STEP 4) Take instant action on it straight away
Give no time for fear or judgment to build, or to worry about other things in life you also think you have to do. Set this goal into action straight away by doing something directly towards it right now. e.g. if you are wanting to hike around 10 places in 90 days, then set up a small hike to get started. Find a local place, find out what you need for it, how long it will take, how to get there, and then go as soon as you can.
STEP 5) Take small wins
Enjoy the small wins, rather than think it’s only done once it’s fully complete. Nothing is ever really fully complete so get what you need out of it, challenge yourself, and let the judgment of yourself (or from others) go. Don’t quit if you feel you can do more, but also don’t just keep going for the sake of approval.
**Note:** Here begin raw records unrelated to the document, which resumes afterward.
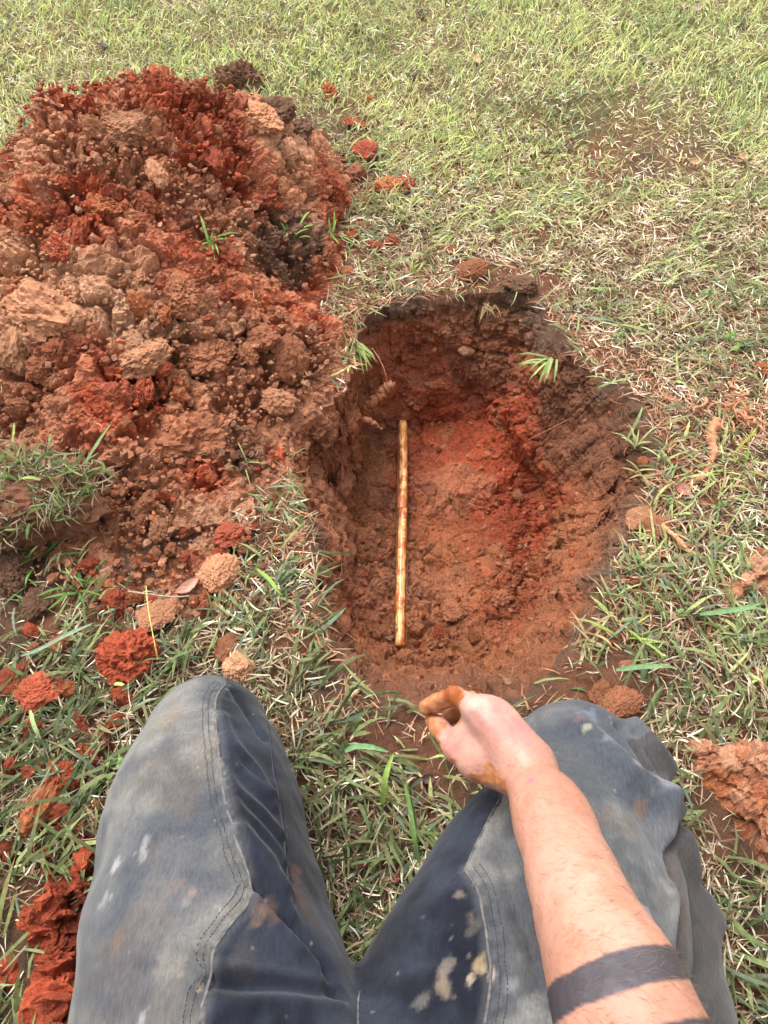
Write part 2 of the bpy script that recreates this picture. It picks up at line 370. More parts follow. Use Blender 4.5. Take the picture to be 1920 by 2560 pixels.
for px, py, rp, c_, st in [
        (200, 250, 120, RED * .85, .85), (400, 260, 110, RED * .85, .85), (480, 340, 130, RED * .95, .85), (560, 300, 100, DRED, .8), (330, 330, 90, BROWN * 1.3, .9), (260, 310, 50, TAN, .6),
        (640, 240, 90, DARK, .9), (700, 290, 80, DARK, .9), (620, 215, 60, DARK * .9, 1), (760, 340, 60, DARK * 1.4, .7),
        (80, 350, 110, TAN * .95, .7), (60, 480, 110, TAN * .8, .6), (180, 450, 90, BROWN * 1.3, .7), (30, 570, 90, RED, .8), (190, 600, 110, DRED * 1.2, .85), (230, 500, 60, RED, .8), (70, 620, 80, ORANGE, .7),
        (740, 420, 110, TAN, .75), (690, 330, 80, PALE * .9, .5), (830, 470, 70, DRED * 1.3, .7), (620, 480, 100, RED * .9, .6), (500, 520, 100, TAN * .75, .6), (400, 600, 100, RED * .85, .5),
        (120, 760, 150, PALE * .9, .9), (30, 720, 120, TAN, .8), (60, 880, 80, TAN * .9, .7), (330, 740, 140, TAN * .72, .7), (520, 700, 120, RED * .9, .7), (640, 620, 80, TAN * .9, .6), (700, 640, 90, DARK * 1.2, .9), (760, 600, 60, DARK * 1.3, .9),
        (660, 720, 90, ORANGE * .85, .6), (500, 850, 120, TAN * .75, .7), (320, 900, 100, PALE * .85, .6), (330, 990, 110, RED * 1.1, .85), (420, 980, 70, RED, .7), (180, 960, 120, DRED * 1.3, .7), (60, 1000, 100, BROWN, .8),
        (540, 960, 120, BROWN * 1.25, .85), (520, 1070, 110, BROWN * 1.35, .9), (600, 1120, 70, DARK * 1.5, .7), (450, 1130, 60, BROWN * 1.2, .7), (780, 960, 110, BROWN * 1.0, .8), (700, 1050, 90, BROWN * 1.1, .8), (760, 880, 80, BROWN, .7), (720, 790, 60, RED, .5),
        (500, 1200, 60, RED * 1.1, .6), (400, 1250, 90, BROWN * 1.2, .7), (450, 1330, 90, TAN * .8, .6), (360, 1420, 90, ORANGE * .7, .6), (270, 1350, 70, BROWN, .7), (420, 1480, 80, TAN * .8, .6), (300, 1240, 90, BROWN, .7), (690, 1130, 24, RED * 1.1, .9), (713, 1148, 18, RED * 1.1, .9)]:
    q = hit(px, py); dpt = np.linalg.norm(q - np.array([0, 0, CAM_H])); mb.append((q, rp * dpt / F * 1.15, c_, st))
cm = blobs(Vm, base, mb, 7, .30) * (.80 + .25 * i2 + .18 * i1)[:, None]
dustn = sst(.1, .7, Nm[:, 2]) * sst(-.1, .4, fbm(Vm, 30, 3, 88)); cm = mix(cm, cm * .6 + TAN * .42, dustn * .62) * 1.18
mound = link('mound_soil', mesh_np('mound_soil', Vm, quads=mq, col=cm, smooth=False), M_SOIL)
mroot = link('soil_mound', None, loc=(-.55, 1.2, 0)); mound.parent = mroot; mound.location = (.55, -1.2, 0)
tag(mroot, 'long heap of crumbly red and brown clay dug out beside the hole', 'soil mound')

# ------------------------------------------------------------------ clods
def ico(sub):
    import bmesh
    bm = bmesh.new(); bmesh.ops.create_icosphere(bm, subdivisions=sub, radius=1)
    V = np.array([v.co[:] for v in bm.verts]); T = np.array([[v.index for v in f.verts] for f in bm.faces]); bm.free(); return V, T
ICO = {k: ico(k) for k in (2, 3, 4, 5)}
def clod_mesh(seed, sub=4, stretch=(1, 1, .75), rough=1.0, angular=.5):
    V, T = ICO[sub]; r = np.random.default_rng(seed)
    sh = r.uniform(-50, 50, 3); D = V.copy()
    rad = 1 + .28 * fbm(V + sh, 1.1, 3, seed)
    for _ in range(int(3 + 5 * angular) if angular > 0 else 0):                            # cut faces
        nrm = r.normal(size=3); nrm /= np.linalg.norm(nrm); h = r.uniform(.62, .95)
        dt = V @ nrm; rad = np.where(dt * rad > h, h / np.maximum(dt, .2), rad)
    wv = V + .12 * np.stack([vnoise(V * 4 + sh, 1), vnoise(V * 4 + sh, 2), vnoise(V * 4 + sh, 3)], 1)
    f1, f2, iv = worley(wv + sh, 2.4, seed); rad += rough * (.14 * np.sqrt(np.clip(1 - f1, 0, 1)) + .16 * (iv - .5) - .10 * sst(.2, 0, f2 - f1))
    if sub > 2:
        f1, f2, iv = worley(wv + sh, 5.5, seed + 1); rad += rough * (.10 * np.sqrt(np.clip(1 - f1, 0, 1)) + .12 * (iv - .5) - .05 * sst(.2, 0, f2 - f1))
        rad += rough * .10 * fbm(V + sh, 6, 3, seed, .7)
    if sub > 3:
        f1, _, iv = worley(wv + sh, 13, seed + 2); rad += rough * (.05 * np.sqrt(np.clip(1 - f1, 0, 1)) + .06 * (iv - .5))
    if sub > 4: rad += rough * .05 * fbm(V + sh, 24, 2, seed, .7)
    D = V * (rad * .9)[:, None] * np.array(stretch)
    me = mesh_np('clod', D, tris=T, smooth=False); me.materials.append(M_CLOD); return me
CL = [clod_mesh(i, 4, (1, random.uniform(.55, 1), random.uniform(.45, .8)), random.uniform(.8, 1.4), .5 + random.random()) for i in range(14)]
CS = [clod_mesh(40 + i, 3, (1, random.uniform(.7, 1), random.uniform(.6, .85)), 1.1, random.random()) for i in range(10)]
CT = [clod_mesh(80 + i, 2, (1, .85, .75), 1.0, .5) for i in range(8)]
def put(o, q, r, c, az=None, tilt=.35, sc=(1, 1, 1)):
    o.location = q; o.scale = (r * sc[0], r * sc[1], r * sc[2])
    o.rotation_euler = (random.uniform(-tilt, tilt), random.uniform(-tilt, tilt), random.uniform(0, 6.28) if az is None else az)
    c = np.array(c); c = c * .62 * (np.array([.97, 1.05, 1.12]) if c[0] > 4.2 * c[1] else np.array([1.04, .95, .88])); o.color = (*np.clip(c, 0, 1), 1)
# clods sticking out of the mound: parts of it
GR = {'r': RED, 'd': DRED * 1.1, 'o': ORANGE, 'b': BROWN * 1.15, 't': TAN * .95, 'p': PALE, 'k': DARK}
def near_col(q):
    c = np.array(BROWN * 1.2)
    for b, r, cc, st in mb:
        d = np.linalg.norm(q - b) / r; c = c * (1 - st * (d < .85)) + cc * st * (d < .85)
    return c
cnt = 0; tries = 0
while cnt < 140 and tries < 4000:
    tries += 1
    px, py = random.uniform(-40, 900), random.uniform(230, 1540)
    d = ray(px, py); q = hit(px, py)
    if py < 320 or mound_h(q[0], q[1]) < .008 or pit_s(q[0], q[1]) < .03: continue
    r = random.choice([.010, .012, .014, .017, .02, .026, .036]) * random.uniform(.8, 1.2)
    c = near_col(q) * random.uniform(.85, 1.2)
    if random.random() < .2: c = random.choice([RED, TAN, ORANGE, BROWN]) * random.uniform(.8, 1.1)
    o = link('clod', random.choice(CL if r > .016 else CS)); put(o, q + np.array([0, 0, r * .15]), r, c, tilt=1.2)
    o.parent = mroot; o.location = Vector(o.location) - mroot.location; cnt += 1
# crumbs: thousands of grains, joined
def crumbs(name, pts, rad, cols, parent=None):
    vs, fs, cs = [], [], []; off = 0
    for k in range(len(pts)):
        mv, mt = CTV[k % len(CTV)]
        a = RNG.uniform(0, 6.28); R_ = np.array([[math.cos(a), -math.sin(a), 0], [math.sin(a), math.cos(a), 0], [0, 0, 1]])
        vs.append(mv @ R_.T * rad[k] + pts[k]); fs.append(mt + off); cs.append(cols[k][None] * (.85 + .3 * RNG.random((len(mv), 1)))); off += len(mv)
    o = link(name, mesh_np(name, np.concatenate(vs), tris=np.concatenate(fs), col=np.concatenate(cs), smooth=False), M_SOIL, parent); o['kind'] = 'stuff'; return o
CTV = []
for i in range(8):
    V, T = ico(1); r = 1 + .7 * fbm(V + i * 9.1, 1.6, 3, i, .7)
    CTV.append((V * r[:, None] * np.array([1, .8, .7]), T))
pts, rad, cols = [], [], []
XY = RNG.uniform([-1.5, .55], [.0, 1.9], (15000, 2)); HM = mound_h(XY[:, 0], XY[:, 1]); ps = pit_s(XY[:, 0], XY[:, 1])
RC = .0025 + .006 * RNG.random(15000) ** 3
for k in np.nonzero((HM > -.03) & (ps > .01))[0]:
    q = np.array([XY[k, 0], XY[k, 1], max(HM[k] + .006 * (HM[k] > .02), 0.004) + RNG.uniform(-.006, .010)])
    pts.append(q); rad.append(RC[k]); cols.append(near_col(q) * RNG.uniform(.8, 1.25) if RNG.random() < .75 else [RED, TAN, ORANGE, BROWN][RNG.integers(4)] * RNG.uniform(.7, 1.1))
o = crumbs('crumbs', np.array(pts) - np.array(mroot.location), rad, cols, mroot)
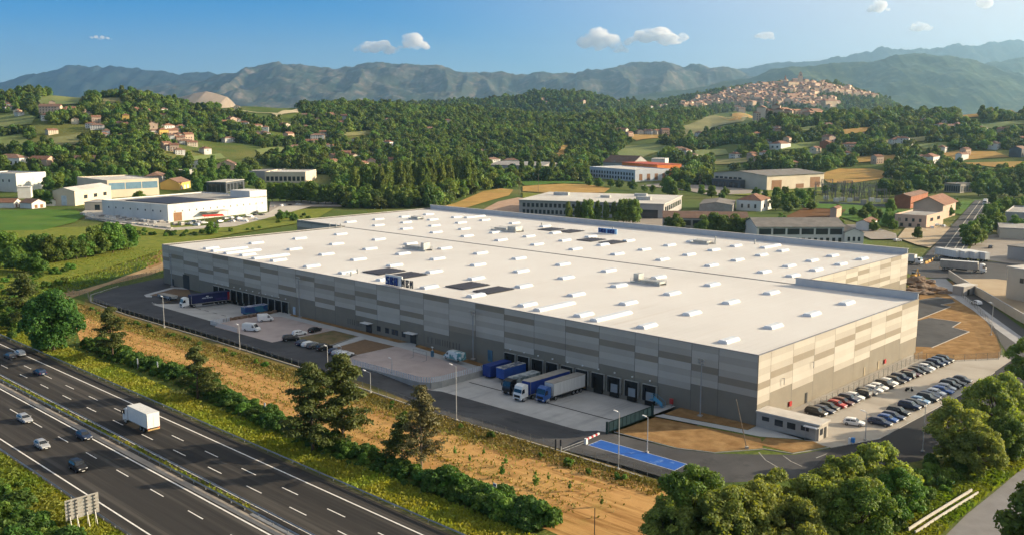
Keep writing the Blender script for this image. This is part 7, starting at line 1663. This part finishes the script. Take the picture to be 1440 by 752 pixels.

STEP 6) Let it go once it’s done
Free yourself to move on to another challenge, or an upgraded level of this goal. Just don’t think you constantly have to improve all the time. Let this chapter go and free room to explore other things. Keep going with this simple method and you’ll soon build an adaptable mindset that embraces new challenges and change and will achieve so much more through life than if you adopted the usual life goals approach most others do.